Restrict enabled MCP servers and tools, use read-only or least-privilege credentials, and require explicit user approval or an allowlist before mcp-exec, code-mode, config, or write operations.

What this means

A server enabled for one task may remain available later, expanding what future agent sessions can do.

Why it was flagged

Enabling an MCP server changes the Docker MCP configuration and can make additional tools available to later workflows.

Skill content
docker mcp server enable "$SERVER"
Recommendation

Confirm server names before enabling them, keep only necessary servers enabled, and disable unused servers after a task.

What this means

MCP tools may act with the permissions of configured database or service credentials.

Why it was flagged

The skill expects MCP servers to use external credentials; this is purpose-aligned and includes good guidance, but those credentials define the agent's delegated authority.

Skill content
Prefer Docker Desktop’s secrets/keychain integration when possible. ... Use least-privilege credentials (separate Neon role with only required grants).
Recommendation

Use dedicated, least-privilege credentials and avoid pasting secrets into chat; rotate any credential that is exposed.

What this means

If the MCP endpoint is exposed beyond localhost, other clients could potentially reach tools intended for local use.

Why it was flagged

The skill relies on an MCP gateway/endpoint boundary; the artifact correctly warns that exposing it publicly would increase risk.

Skill content
Bind ports to **127.0.0.1** by default.

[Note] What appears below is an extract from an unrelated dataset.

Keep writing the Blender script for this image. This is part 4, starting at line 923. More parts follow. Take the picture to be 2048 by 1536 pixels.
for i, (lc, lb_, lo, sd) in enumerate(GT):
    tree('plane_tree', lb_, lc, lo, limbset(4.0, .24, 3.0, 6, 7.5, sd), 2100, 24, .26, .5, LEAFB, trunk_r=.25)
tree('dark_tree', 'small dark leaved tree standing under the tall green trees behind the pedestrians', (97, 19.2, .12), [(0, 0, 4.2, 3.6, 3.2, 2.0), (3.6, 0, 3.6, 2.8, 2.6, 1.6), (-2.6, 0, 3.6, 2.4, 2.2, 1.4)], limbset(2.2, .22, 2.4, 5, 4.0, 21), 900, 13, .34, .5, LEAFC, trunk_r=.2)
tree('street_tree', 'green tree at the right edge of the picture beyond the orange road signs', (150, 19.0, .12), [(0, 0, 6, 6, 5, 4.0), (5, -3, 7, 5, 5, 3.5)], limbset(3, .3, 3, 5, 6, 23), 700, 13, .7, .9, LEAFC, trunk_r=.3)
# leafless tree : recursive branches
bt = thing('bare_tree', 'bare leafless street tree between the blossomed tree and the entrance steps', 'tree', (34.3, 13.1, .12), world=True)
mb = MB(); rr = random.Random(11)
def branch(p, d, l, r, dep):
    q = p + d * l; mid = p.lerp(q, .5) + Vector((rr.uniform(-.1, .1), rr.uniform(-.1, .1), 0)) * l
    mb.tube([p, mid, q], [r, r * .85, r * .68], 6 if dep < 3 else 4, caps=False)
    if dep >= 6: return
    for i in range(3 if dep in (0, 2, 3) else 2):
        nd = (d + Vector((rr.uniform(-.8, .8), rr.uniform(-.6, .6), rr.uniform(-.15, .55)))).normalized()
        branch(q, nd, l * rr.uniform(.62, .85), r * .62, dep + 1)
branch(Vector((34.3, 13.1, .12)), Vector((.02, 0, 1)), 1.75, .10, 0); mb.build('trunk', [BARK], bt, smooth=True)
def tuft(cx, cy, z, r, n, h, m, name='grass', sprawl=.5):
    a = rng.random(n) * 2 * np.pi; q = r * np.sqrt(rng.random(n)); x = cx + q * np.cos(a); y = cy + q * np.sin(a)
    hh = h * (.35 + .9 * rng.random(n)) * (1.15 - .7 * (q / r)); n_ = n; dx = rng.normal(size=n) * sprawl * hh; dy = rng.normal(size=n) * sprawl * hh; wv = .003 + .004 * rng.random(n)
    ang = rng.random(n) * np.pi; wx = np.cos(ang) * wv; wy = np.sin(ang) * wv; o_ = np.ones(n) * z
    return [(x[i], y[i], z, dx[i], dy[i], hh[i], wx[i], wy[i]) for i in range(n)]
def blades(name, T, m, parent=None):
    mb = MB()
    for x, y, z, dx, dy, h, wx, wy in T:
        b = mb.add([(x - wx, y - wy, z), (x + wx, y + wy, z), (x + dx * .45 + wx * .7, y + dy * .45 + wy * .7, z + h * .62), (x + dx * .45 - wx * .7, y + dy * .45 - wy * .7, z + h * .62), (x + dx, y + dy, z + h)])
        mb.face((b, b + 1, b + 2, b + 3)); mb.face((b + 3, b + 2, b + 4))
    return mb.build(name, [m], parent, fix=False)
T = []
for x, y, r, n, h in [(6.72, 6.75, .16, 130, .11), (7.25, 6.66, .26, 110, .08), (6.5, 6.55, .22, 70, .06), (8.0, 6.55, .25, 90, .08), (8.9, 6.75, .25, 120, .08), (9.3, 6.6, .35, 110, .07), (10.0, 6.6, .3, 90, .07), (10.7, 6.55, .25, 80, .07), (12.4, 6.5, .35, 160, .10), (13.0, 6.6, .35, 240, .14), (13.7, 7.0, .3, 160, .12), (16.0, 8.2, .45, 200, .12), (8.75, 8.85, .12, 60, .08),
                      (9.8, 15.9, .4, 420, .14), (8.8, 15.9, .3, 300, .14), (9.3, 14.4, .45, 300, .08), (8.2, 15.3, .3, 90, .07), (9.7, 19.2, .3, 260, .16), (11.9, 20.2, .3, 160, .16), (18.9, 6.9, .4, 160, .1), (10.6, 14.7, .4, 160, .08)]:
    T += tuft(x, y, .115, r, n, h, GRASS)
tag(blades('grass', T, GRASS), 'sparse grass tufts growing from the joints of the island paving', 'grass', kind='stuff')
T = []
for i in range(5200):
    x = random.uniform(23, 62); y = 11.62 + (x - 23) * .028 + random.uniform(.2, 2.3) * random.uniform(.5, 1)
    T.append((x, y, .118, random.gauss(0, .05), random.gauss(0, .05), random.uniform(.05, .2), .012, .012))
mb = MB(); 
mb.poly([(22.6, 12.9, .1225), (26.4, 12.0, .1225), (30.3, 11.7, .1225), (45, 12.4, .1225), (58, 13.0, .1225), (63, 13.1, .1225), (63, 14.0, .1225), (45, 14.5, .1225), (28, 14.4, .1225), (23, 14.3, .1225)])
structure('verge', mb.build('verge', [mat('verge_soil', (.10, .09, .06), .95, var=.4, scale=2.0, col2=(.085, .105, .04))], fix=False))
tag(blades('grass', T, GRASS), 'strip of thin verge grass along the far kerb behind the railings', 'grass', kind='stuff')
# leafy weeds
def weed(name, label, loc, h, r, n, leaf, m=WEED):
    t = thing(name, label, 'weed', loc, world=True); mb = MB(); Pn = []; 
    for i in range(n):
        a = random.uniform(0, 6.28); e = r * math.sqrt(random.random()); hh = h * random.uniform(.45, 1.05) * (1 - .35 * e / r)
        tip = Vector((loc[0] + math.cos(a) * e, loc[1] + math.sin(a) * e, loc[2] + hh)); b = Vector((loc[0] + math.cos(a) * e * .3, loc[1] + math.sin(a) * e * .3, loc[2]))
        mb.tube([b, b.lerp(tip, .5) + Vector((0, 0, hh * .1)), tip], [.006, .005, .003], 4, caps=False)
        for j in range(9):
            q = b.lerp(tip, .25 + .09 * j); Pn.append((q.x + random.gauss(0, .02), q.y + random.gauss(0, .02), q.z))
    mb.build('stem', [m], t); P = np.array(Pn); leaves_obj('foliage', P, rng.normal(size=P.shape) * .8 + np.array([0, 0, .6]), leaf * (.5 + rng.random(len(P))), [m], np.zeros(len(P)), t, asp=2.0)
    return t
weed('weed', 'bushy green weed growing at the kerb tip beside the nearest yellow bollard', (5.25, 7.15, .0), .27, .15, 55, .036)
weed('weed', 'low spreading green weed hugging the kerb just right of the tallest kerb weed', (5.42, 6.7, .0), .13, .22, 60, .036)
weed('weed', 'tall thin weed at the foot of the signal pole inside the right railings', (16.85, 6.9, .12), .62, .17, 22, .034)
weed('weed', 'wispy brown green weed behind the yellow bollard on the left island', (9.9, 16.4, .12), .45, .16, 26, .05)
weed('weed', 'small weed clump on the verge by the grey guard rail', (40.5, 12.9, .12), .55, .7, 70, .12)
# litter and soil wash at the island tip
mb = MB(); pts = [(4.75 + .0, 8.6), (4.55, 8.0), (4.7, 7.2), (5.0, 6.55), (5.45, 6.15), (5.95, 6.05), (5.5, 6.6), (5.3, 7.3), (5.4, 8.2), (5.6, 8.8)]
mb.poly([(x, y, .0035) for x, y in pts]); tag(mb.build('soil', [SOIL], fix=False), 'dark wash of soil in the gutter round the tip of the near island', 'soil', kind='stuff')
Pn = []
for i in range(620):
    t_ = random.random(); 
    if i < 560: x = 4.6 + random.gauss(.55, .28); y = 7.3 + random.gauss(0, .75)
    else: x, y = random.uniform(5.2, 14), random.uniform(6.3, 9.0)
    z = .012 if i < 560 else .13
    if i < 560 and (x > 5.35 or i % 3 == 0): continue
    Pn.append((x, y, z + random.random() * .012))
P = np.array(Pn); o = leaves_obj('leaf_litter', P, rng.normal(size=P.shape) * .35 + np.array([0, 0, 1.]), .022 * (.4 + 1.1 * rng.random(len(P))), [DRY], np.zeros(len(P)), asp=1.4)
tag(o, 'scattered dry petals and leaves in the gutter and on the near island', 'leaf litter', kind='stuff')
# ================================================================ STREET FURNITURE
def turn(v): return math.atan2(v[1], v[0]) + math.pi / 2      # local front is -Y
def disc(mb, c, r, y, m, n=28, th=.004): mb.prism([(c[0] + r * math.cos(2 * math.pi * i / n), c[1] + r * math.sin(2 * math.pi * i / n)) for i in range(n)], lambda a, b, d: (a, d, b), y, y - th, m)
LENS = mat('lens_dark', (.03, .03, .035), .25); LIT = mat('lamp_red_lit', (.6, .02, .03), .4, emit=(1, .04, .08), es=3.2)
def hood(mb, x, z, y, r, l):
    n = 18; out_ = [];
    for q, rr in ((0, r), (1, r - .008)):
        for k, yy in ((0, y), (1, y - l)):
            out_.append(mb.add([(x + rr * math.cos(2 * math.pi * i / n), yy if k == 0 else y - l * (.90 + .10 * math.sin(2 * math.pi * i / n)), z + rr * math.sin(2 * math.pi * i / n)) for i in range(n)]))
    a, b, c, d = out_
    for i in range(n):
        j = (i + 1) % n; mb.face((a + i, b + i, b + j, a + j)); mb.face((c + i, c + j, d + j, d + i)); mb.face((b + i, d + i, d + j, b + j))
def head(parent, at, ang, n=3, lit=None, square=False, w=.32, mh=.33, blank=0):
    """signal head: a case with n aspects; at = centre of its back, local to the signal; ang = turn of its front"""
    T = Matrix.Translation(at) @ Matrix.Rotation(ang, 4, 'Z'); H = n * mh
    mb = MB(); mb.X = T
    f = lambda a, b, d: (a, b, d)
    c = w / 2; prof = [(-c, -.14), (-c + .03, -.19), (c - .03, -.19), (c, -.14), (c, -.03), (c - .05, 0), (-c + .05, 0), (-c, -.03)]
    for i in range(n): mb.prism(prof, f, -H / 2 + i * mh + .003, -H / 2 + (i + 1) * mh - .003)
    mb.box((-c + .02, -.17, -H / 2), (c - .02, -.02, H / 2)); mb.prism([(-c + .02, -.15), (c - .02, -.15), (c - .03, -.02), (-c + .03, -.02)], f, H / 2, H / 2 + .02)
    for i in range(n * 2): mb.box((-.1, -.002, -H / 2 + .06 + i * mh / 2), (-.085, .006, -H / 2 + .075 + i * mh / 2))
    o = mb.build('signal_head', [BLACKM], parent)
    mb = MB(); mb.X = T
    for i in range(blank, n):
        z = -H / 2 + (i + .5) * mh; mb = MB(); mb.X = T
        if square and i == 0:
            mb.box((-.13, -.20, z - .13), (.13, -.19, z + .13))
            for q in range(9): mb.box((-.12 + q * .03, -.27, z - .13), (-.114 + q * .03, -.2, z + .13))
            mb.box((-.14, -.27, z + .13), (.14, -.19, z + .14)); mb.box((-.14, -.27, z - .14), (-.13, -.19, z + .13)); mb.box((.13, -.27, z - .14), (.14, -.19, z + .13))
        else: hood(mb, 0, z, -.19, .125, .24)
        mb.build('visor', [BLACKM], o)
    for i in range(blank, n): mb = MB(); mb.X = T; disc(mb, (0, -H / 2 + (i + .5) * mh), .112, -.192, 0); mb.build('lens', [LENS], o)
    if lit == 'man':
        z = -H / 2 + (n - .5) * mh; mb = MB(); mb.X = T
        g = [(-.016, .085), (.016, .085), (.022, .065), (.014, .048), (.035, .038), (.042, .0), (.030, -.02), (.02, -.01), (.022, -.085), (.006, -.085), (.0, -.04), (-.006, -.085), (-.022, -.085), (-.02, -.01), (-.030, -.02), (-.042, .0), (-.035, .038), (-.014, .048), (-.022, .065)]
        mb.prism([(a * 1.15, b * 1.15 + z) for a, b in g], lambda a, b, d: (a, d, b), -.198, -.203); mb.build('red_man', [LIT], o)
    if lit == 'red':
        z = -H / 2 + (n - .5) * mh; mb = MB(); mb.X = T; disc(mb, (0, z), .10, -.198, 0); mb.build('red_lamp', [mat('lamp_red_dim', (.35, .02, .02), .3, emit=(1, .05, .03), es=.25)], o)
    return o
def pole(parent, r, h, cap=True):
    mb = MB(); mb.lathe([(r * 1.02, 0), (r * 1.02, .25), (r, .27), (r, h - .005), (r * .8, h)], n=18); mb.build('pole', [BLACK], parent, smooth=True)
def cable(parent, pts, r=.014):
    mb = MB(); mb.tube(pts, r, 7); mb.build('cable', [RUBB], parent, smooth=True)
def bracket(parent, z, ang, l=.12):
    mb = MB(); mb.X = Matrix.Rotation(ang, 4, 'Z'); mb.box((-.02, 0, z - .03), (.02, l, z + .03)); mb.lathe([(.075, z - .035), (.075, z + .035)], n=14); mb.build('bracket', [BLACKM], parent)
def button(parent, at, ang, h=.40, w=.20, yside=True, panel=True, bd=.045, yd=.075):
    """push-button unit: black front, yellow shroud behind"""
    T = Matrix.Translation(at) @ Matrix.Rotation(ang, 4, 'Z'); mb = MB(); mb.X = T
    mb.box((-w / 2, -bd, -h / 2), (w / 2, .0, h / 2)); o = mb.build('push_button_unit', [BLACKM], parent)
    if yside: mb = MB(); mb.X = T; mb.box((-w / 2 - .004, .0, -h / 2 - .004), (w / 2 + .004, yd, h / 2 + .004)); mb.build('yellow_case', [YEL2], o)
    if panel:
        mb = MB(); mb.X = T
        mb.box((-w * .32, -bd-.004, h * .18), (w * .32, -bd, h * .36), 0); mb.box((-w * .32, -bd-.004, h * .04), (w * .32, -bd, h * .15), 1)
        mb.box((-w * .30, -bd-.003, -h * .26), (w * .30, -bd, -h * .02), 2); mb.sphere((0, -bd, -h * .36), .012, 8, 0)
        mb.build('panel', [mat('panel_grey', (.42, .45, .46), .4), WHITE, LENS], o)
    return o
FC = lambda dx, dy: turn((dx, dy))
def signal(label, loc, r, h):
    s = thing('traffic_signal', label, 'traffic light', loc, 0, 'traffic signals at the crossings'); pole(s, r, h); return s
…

Do **not** expose the MCP endpoint publicly.
Recommendation

Keep the gateway bound to localhost, use SSH or WireGuard for remote access, and do not open MCP ports directly to the internet.

What this means

Users may be surprised by the local tool requirements or by the fact that the skill depends on Docker MCP CLI access.

Why it was flagged

The included scripts require local Docker and jq even though the registry metadata lists no required binaries; no hidden download or remote installer is shown.

Skill content
if ! command -v docker >/dev/null 2>&1; then ... if ! command -v jq >/dev/null 2>&1; then
Recommendation

Declare Docker, docker mcp, and jq requirements in metadata and make the shell/Docker capability clear before installation.